■ **What to produce**
Print each line from the start of the records below up through the line where "label(-.62,CF-.0005,RIM-.07,.085,.05,'BLUES\nROCK',4,.016)" is found, exactly as given.

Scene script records
^^^^^^^^^^^^^^^^
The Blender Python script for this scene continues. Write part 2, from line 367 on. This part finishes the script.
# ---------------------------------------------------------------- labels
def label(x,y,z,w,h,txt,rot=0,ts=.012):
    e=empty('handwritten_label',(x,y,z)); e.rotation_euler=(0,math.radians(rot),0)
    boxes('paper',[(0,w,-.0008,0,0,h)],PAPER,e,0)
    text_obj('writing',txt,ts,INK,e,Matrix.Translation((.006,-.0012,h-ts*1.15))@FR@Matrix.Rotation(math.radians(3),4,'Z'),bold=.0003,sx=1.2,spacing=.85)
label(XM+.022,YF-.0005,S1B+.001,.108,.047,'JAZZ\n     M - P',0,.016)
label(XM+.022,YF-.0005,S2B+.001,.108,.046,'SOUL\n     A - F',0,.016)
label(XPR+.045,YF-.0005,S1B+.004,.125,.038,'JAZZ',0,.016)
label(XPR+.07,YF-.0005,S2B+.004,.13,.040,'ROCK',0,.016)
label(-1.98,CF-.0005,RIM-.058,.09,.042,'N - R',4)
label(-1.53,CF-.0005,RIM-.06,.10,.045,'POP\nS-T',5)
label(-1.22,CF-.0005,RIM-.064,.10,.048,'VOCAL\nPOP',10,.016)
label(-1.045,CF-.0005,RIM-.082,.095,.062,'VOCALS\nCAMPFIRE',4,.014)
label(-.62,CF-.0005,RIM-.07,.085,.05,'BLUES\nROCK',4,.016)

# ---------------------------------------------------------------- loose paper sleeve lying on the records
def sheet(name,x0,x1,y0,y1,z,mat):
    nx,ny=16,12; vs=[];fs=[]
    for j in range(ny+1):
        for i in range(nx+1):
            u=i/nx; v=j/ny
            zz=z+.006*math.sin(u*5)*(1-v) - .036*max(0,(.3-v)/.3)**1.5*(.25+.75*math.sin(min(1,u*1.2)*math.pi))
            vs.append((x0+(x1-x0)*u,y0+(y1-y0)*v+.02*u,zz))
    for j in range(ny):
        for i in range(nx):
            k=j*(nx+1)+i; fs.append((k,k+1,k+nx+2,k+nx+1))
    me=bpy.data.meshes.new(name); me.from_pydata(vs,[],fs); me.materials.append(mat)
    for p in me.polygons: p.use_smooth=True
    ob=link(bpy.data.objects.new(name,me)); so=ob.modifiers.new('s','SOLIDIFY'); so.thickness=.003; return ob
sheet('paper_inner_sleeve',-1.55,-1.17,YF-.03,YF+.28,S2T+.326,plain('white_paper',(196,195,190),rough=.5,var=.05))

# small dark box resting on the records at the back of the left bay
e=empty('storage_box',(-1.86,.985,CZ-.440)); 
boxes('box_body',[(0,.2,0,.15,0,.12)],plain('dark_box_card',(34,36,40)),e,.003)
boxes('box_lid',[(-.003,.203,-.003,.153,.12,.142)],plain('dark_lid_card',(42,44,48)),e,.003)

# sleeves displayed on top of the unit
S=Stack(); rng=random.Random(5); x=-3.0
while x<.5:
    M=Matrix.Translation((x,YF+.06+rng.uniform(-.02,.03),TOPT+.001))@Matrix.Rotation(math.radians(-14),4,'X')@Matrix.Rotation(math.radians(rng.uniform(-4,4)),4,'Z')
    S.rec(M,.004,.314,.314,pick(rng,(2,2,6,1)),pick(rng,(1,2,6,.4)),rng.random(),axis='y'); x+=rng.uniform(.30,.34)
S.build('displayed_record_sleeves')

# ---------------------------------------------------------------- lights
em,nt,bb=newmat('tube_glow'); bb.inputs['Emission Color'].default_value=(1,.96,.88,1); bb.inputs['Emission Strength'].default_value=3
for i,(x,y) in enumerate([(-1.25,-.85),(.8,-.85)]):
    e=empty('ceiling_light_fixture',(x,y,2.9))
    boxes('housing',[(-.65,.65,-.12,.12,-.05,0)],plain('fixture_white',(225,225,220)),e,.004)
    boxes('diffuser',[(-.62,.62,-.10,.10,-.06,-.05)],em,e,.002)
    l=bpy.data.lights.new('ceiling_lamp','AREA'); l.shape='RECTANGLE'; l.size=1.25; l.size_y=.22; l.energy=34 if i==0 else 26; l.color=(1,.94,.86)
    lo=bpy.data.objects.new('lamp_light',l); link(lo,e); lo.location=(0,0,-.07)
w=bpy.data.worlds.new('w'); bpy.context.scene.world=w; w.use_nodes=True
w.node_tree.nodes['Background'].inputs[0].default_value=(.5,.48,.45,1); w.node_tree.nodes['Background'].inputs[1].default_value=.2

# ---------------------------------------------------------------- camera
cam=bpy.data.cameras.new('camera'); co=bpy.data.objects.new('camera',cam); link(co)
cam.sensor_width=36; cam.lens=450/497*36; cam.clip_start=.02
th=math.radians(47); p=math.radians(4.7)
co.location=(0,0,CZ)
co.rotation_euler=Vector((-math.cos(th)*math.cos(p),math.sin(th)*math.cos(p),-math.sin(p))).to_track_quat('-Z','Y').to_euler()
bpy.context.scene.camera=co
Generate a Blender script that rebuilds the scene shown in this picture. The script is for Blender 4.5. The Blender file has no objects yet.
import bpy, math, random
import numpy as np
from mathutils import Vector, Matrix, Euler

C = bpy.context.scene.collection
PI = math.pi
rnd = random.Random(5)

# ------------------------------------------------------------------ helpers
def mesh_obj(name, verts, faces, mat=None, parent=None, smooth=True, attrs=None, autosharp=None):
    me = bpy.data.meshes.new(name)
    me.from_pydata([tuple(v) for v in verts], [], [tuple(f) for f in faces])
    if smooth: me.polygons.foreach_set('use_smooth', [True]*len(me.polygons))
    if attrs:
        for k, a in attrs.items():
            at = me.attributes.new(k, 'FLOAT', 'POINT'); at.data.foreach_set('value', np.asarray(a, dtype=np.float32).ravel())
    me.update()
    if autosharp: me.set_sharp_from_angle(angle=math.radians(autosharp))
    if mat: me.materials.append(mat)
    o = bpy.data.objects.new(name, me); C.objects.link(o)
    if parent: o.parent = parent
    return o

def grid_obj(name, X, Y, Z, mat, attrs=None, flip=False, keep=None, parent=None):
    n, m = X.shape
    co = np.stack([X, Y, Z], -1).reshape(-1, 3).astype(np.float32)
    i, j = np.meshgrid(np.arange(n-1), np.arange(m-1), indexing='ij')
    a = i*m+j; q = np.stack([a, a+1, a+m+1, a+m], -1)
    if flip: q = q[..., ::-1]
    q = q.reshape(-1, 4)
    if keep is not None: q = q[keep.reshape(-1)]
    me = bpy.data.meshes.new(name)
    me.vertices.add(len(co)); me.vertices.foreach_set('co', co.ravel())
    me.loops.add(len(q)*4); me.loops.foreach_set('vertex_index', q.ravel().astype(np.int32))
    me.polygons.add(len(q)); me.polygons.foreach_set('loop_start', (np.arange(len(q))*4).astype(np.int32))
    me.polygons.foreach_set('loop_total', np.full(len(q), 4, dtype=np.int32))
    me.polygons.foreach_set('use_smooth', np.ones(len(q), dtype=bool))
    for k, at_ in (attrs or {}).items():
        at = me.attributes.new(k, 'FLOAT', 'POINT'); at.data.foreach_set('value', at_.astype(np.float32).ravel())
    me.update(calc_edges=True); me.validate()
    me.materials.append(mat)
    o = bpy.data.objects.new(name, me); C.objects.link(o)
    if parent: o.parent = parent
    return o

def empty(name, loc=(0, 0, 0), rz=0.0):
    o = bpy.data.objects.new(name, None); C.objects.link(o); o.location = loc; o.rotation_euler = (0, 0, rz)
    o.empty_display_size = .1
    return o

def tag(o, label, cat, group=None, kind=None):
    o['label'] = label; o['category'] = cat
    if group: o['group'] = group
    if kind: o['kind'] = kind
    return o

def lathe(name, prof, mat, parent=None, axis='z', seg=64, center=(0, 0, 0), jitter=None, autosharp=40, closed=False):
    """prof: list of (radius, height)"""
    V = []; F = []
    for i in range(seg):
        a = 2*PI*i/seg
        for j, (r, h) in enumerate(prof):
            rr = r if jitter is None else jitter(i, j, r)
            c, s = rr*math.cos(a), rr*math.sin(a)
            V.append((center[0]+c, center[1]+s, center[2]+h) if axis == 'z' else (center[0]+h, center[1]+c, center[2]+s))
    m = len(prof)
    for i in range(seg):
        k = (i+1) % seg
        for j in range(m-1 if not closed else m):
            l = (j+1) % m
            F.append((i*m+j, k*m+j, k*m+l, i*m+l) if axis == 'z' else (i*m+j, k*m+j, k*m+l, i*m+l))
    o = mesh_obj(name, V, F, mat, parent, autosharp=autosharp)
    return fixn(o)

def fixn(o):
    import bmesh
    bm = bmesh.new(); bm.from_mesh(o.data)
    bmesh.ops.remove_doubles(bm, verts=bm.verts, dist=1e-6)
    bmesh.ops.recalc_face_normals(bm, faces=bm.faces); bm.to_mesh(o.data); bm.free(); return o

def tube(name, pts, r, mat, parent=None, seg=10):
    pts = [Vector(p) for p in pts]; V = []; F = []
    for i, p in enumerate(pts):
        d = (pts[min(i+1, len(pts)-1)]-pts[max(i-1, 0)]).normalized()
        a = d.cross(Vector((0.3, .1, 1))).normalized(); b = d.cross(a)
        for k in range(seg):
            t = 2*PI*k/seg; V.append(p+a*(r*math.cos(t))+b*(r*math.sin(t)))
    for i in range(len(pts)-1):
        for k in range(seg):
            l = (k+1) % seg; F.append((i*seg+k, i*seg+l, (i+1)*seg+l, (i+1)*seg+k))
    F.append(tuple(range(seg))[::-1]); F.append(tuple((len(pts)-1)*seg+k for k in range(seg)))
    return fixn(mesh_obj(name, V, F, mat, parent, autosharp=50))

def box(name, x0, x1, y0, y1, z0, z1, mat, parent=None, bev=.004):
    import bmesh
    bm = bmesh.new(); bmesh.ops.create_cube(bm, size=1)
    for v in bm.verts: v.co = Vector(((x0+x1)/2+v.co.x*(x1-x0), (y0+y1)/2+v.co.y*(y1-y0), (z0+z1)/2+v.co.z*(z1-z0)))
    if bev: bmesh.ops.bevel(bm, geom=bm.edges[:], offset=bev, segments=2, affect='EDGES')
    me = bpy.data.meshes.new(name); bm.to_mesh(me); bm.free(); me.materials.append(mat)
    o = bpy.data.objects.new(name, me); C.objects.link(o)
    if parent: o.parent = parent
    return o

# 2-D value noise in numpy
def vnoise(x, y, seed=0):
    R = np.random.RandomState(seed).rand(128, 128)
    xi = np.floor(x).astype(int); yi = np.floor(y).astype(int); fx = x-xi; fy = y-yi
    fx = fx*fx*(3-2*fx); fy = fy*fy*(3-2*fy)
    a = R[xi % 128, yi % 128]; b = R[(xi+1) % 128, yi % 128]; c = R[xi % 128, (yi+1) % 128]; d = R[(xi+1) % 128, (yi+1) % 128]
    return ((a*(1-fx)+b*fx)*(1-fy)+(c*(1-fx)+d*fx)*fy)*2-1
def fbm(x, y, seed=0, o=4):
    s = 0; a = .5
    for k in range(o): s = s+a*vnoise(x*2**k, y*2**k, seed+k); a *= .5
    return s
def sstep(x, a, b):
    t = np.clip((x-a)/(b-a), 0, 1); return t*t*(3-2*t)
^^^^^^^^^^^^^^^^
■ **Written answer**
The Blender Python script for this scene continues. Write part 2, from line 367 on. This part finishes the script.
# ---------------------------------------------------------------- labels
def label(x,y,z,w,h,txt,rot=0,ts=.012):
    e=empty('handwritten_label',(x,y,z)); e.rotation_euler=(0,math.radians(rot),0)
    boxes('paper',[(0,w,-.0008,0,0,h)],PAPER,e,0)
    text_obj('writing',txt,ts,INK,e,Matrix.Translation((.006,-.0012,h-ts*1.15))@FR@Matrix.Rotation(math.radians(3),4,'Z'),bold=.0003,sx=1.2,spacing=.85)
label(XM+.022,YF-.0005,S1B+.001,.108,.047,'JAZZ\n     M - P',0,.016)
label(XM+.022,YF-.0005,S2B+.001,.108,.046,'SOUL\n     A - F',0,.016)
label(XPR+.045,YF-.0005,S1B+.004,.125,.038,'JAZZ',0,.016)
label(XPR+.07,YF-.0005,S2B+.004,.13,.040,'ROCK',0,.016)
label(-1.98,CF-.0005,RIM-.058,.09,.042,'N - R',4)
label(-1.53,CF-.0005,RIM-.06,.10,.045,'POP\nS-T',5)
label(-1.22,CF-.0005,RIM-.064,.10,.048,'VOCAL\nPOP',10,.016)
label(-1.045,CF-.0005,RIM-.082,.095,.062,'VOCALS\nCAMPFIRE',4,.014)
label(-.62,CF-.0005,RIM-.07,.085,.05,'BLUES\nROCK',4,.016)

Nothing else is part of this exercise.